Citizens groups, ‘Friends’ groups from several contiguous neighborhoods already exist. In the last 60-days the Conservancy has turned aside horticulture-specific donations of $130,000 to $140,000+, along with its attenuated ‘volunteer-labor’.
The Conservancy is insulating itself with revised By-laws, demanding allegiance from their community Board members separate and distinct from relevant and community constituents. Costs are skyrocketing; the Conservancy is demanding $11 million for their next budget. Then there is the conundrum of a proffered Business Improvement District (BID), the euphemism for lets sop in more funds from somewhere. The Conservancy has a ‘note-due’, a mortgage if you will for a picturesque though underfunded Carousel, short $2 million plus in craftsman-construct costs. It had been vendor-leased, and successful as an $85,000/annual profit center. Now it’s a cost center.
Enough is enough.
The Board of the Rose Kennedy Greenway, with the exit of Executive Director Nancy Murray should resign. Let’s start over. Let’s have Board members reapply, and from a constituency of ‘Friends’ and members of the surround.
Establish the Mass. Department of Conservation and Recreation (DCR) as the ‘report-to’ clearing house. ‘Friends’ groups can and will deliver their ideas and their non-partisan selflessness to Greenway oversight; as well as the volunteer funding. Look to the ‘Friends of the North End Parks’, FOTNEP, as one sprout ready to burst forth.

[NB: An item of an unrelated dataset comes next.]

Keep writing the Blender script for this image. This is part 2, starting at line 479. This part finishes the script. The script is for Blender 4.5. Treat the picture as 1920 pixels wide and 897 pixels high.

This spring, 2013 because of prescient FOTNEP efforts on the Greenway the latter will be resplendent in color thanks to its voluntary Friends. As it should be! Why? Because it’s a friendly place, a meeting place, in a few years potentially a place of tranquility. What else is needed? Bicycles and pedestrians. Lots of bicycles and pedestrians to get in the way of and to slow down aberrant auto traffic patterns meandering atop an Interstate highway tunnel.